2013 has been a year of growing rise in the cost of living.  Even economic policy dropped an increase in interest rates following a doubtful theory to stop inflation that officially hadn’t reached double figures, whereas in the moment of paying for shopping, rent, clothes and everything else, reality was not adapted to the numbers.  In this situation, the final straw, the spark that set the protests alight was the increase in the cost of public transport: bus, metro and train fares increased by 20 cents on average.  The protests started in several cities, something that was nothing new in itself.  Even those who have been militants for many years thought that this was “just another protest” and didn’t think much more of it.  But young people have other aspirations.  With intense use of social networks and mobile phones they went to the street, not once, but many times.  They recorded everything they could in photos and videos.  They commented on them and uploaded them to the internet instantaneously.

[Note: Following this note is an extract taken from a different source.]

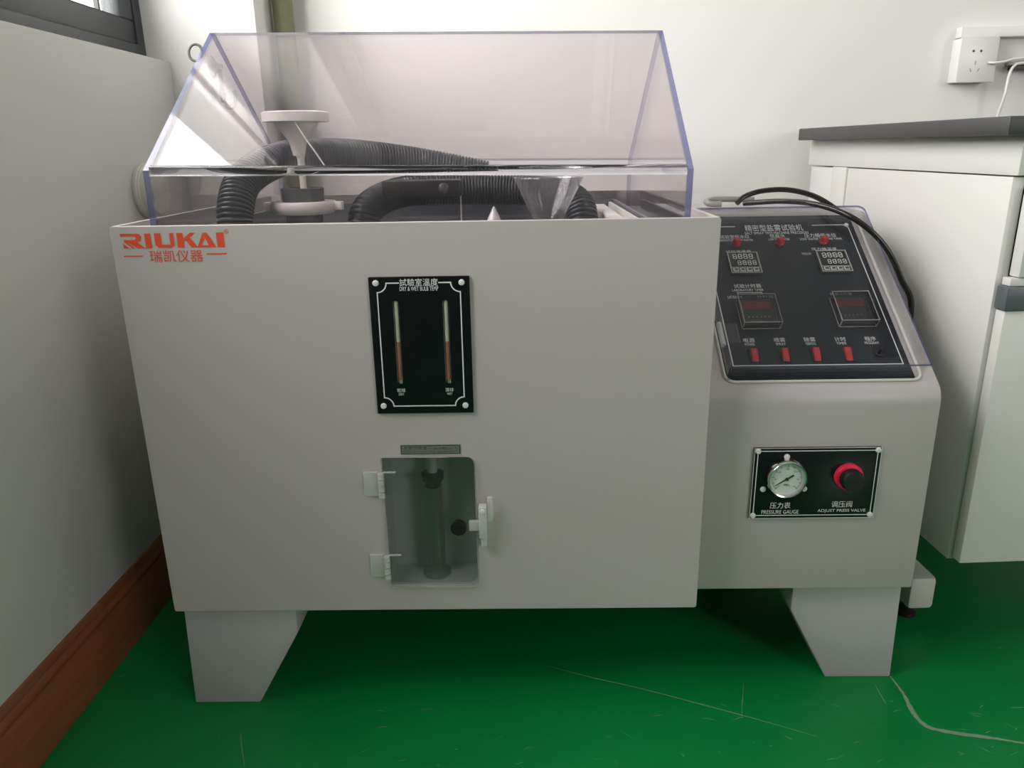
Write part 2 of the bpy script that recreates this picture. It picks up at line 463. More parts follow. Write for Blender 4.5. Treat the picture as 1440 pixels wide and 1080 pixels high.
# ------------------------------------------------------------------ salt spray machine: main body
W, D, ZB, ZT = 0.80, 0.66, 0.179, 0.762
mc = thing('salt_spray_machine', (0.57, 0.33, 0), 'grey salt spray test machine with control cabinet standing on the green floor', 'machine')

NX0, NX1, NZ0, NZ1 = 0.3365, 0.4685, 0.2225, 0.4315      # inspection opening
FO = Vector((0, 0, 0))
fp = plate_mesh('front_panel', rrect(0.0, W, ZB, ZT, 0.004, 3), [rrect(NX0, NX1, NZ0, NZ1, 0.014, 6, (1, 1, 0, 0))], FO, X, Z, 0.008, ['grey'], 0.0012)
front = link('front_panel', fp, mc)
for x0, x1 in ((0.0, 0.008), (W - 0.008, W)):
    build(MB().box(x0, x1, 0.0072, D, ZB, ZT), 'side_panel', 'grey', mc, bevel=0.0012)
build(MB().box(0.008, W - 0.008, D - 0.008, D, ZB, ZT), 'rear_panel', 'grey', mc, bevel=0.001)
build(MB().box(0.008, W - 0.008, 0.008, D - 0.008, ZB, ZB + 0.008), 'base_panel', 'grey', mc)
# water-seal trough and inner tank
tx0, tx1, ty0, ty1 = 0.066, W - 0.066, 0.066, D - 0.066
tr = MB()
for a in ((0.008, tx0, 0.008, D - 0.008), (tx1, W - 0.008, 0.008, D - 0.008), (tx0, tx1, 0.008, ty0), (tx0, tx1, ty1, D - 0.008)):
    tr.box(*a, 0.722, 0.730)
build(tr, 'seal_trough', 'tank', mc)
tk = MB()
tw = 0.006
for a in ((tx0, tx0 + tw, ty0, ty1), (tx1 - tw, tx1, ty0, ty1), (tx0 + tw, tx1 - tw, ty0, ty0 + tw), (tx0 + tw, tx1 - tw, ty1 - tw, ty1)):
    tk.box(*a, 0.45, 0.748)
tk.box(tx0, tx1, ty0, ty1, 0.444, 0.45)
build(tk, 'tank', 'inner', mc)
lg = MB()
lg.box(tx0 + tw, tx1 - tw, ty1 - 0.03, ty1 - tw, 0.70, 0.708)
lg.box(tx0 + tw, tx0 + 0.03, ty0 + tw, ty1 - 0.03, 0.70, 0.708)
lg.box(tx1 - 0.03, tx1 - tw, ty0 + tw, ty1 - 0.03, 0.70, 0.708)
lg.box(tx0 + tw, tx1 - tw, ty0 + tw, ty0 + 0.03, 0.70, 0.708)
build(lg, 'tank_ledge', 'tank', mc)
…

In the first moment the response of the system was also the usual one: to highlight the negative aspects, “protest for transport (which stops the transport from moving),” hammering the scenes of a small group burning a few sacks of rubbish or writing on a wall, “the increases are robbery”.  The traditional media did everything they could to degrade the movement, “they are all vandals.”  The politicians endlessly repeated, “The costs increased, we kept them to a minimum, the increase was less than inflation.”  Young people didn’t want to know, they can’t be manipulated, they have other means of information in Brazil and other aspirations.  Rapidly the provincial governments, who control the repressive police in Brazil (still organised as MP – Military Police, you see!) shot “non-lethal” weapons over the heads of the protesters, be they young, old, children or physically disabled.  They bypassed the law, arresting hundreds of people, “for checks” (a justification that was only used in the worst times of the dictatorship).  Repression reached such a point that people were arrested before getting to the demonstration, even before the demonstration started.  And rubber bullets were a sight for sore eyes (literally in the case of one journalist who almost lost an eye) for the traditional and free press.

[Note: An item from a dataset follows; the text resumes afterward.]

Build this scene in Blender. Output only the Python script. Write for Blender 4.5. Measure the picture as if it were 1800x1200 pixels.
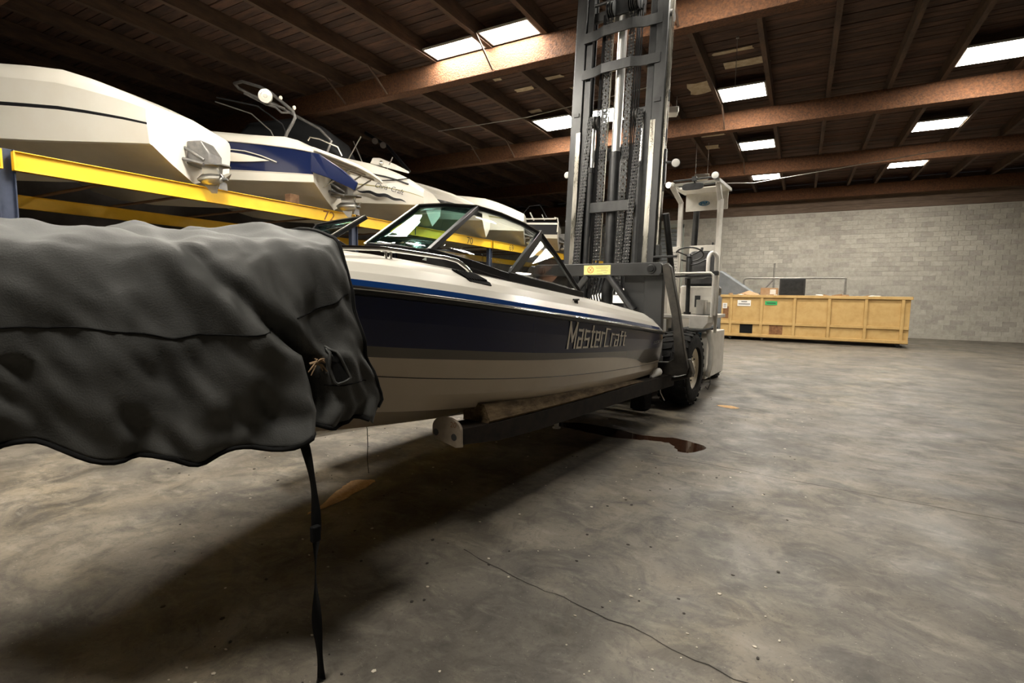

Social networks spread the images of police repression and the nonviolent resistance of the young protesters.  The traditional media lost the battle for information in that moment.  After repression, and faced with the courage and persistence of young people, who in the vast majority, were protesting without violence, the subsequent demonstrations became massive with hundreds of thousands of people.  Provincial governments took a step back and reigned in their police.  Here we have also something new.  The population, young and now with the support of other age groups, profoundly rejected the police repression and went to the streets.  (One hilarious case that reflects the mood of the streets was a question asked live on a popular TV programme. Asked if people wanted a demonstration even if there are disturbances those in favour tripled with respect to the approval for demonstrations without disturbances, much to the disillusion of the skilled presenter frustrated in his daily manipulation.)

In an unusual action in the recent past, governments dropped the increases.  To have an idea of the shock that was produced, even government opposition was coordinated to announce that they were listening to the population.  But the times are different, very different from those in which they were formed.  Now there is no single flag, “the protest is not for 20 cents, it’s for Rights.”  And the protests continued.

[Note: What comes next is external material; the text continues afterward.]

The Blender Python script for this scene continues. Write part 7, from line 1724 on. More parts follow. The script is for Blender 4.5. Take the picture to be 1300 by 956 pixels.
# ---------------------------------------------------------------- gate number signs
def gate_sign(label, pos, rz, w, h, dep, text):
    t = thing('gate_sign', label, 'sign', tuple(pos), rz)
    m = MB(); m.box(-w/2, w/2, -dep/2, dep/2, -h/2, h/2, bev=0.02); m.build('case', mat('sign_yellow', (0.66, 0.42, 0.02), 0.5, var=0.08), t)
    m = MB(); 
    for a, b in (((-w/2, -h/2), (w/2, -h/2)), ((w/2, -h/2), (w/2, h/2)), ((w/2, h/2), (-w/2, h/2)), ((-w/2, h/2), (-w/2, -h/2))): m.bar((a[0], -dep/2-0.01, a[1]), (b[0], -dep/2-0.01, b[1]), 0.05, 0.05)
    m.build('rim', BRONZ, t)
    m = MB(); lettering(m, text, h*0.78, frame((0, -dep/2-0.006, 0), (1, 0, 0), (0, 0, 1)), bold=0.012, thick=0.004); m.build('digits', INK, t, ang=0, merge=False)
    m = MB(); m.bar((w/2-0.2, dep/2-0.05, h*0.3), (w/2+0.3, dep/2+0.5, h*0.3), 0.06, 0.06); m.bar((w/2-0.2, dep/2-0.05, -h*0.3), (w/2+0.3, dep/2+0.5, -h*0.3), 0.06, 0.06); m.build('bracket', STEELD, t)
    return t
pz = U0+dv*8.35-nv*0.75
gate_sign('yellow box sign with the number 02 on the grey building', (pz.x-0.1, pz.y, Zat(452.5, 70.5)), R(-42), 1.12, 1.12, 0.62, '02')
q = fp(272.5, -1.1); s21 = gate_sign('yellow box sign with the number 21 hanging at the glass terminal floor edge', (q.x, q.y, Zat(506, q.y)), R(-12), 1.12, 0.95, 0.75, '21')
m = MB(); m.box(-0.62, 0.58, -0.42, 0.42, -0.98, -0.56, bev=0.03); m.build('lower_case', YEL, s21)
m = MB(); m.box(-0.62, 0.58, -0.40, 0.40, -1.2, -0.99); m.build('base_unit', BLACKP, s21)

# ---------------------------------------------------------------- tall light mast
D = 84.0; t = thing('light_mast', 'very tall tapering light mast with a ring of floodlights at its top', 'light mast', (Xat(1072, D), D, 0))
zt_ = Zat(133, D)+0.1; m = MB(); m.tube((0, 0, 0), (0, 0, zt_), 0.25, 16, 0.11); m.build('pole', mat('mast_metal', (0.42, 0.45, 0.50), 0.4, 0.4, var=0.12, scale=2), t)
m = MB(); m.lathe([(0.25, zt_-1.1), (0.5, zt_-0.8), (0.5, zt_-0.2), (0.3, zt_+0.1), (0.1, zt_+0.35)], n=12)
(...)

We don’t know in which direction this social force will go.  What we see are broad demands, more resources for Health and Education, denunciation of the obscene expense of the soccer World Cup (a very visible poster said, “call me a cup and invest in me”) and also against corruption and a polemic constitutional amendment PEC37 that changes the action of the Interior Ministry and many other flags; against homophobia, against the forced evictions due to the World Cup, etc.  Generalised dissatisfaction.

In the midst of this second stage of protests that are going much further than transport increases, what we are seeing is a coordinated action of the biggest media and the Right, who are currently out of federal power.  The traditional media incentivised the demonstrators to go to the street against corruption because this has for years been the way of choice for trying to remove the Workers’ Party from power.  Organised groups, although unidentified, are acting within the demonstrations in an extremely aggressive way, especially against the political parties and organisations of the Left that are prevented from raising their flags.  There are even several cases of physical aggression against left-wing militants.  They are neo-nazi and neo-fascist groups and sometimes skinheads that are supported by an anti-politics, anti-Dilma current that is using the Brazilian flag and the national anthem as a way of moving people and try to win support in the streets.

The left, for its part, is attentive and meeting to counteract the ever present threat of a coup against Dilma.  It is worth remembering that one year ago our neighbour, Paraguay, suffered a coup that removed the president within 24 hours.  Organised social movements stopped last weekend to meet and reflect about what to do, what to defend and how to defend themselves and the democratic institutions.

The atmosphere is strange, very interesting, troubling and a bit shocking.  We don’t know what’s to come.  On the other hand, young people are not easily manipulated, it’s another generation that sees things differently, one that consults their peers, that distrusts and rejects everything that is control, vertical, that comes from above.  It’s a generation that not only wants to express itself but rather is already expressing itself directly.  It doesn’t want to trust in representatives, it doesn’t live to follow leaders.  In this sense, it’s no different to other latitudes.  Despite a tendency to imagine itself as somehow different, Brazil is in the world, in tune with the worst and the best in other latitudes.

Recently, President Dilma come forward and made a national pronouncement to try to put some framework to these overwhelming and diverse protests.  She invited and met with social movements, the FFM and others, she met all the Governors and Mayors, offering billions of reals for public transport and other items.

The future is uncertain but we always had, we have now and we will have, hope in young people and in the future.  As humanists we know the law of the surpassing of the old by the new.  It’s clear that young people don’t want to know anything about the responses that have been given until now.  Hopefully they manage to revolutionise the system from within and take real power.  For us, this power is in direct democracy in all levels and in all powers and will be reached through active nonviolence as a methodology.  A Nonviolent Revolution that puts human beings as the central value.  Why not?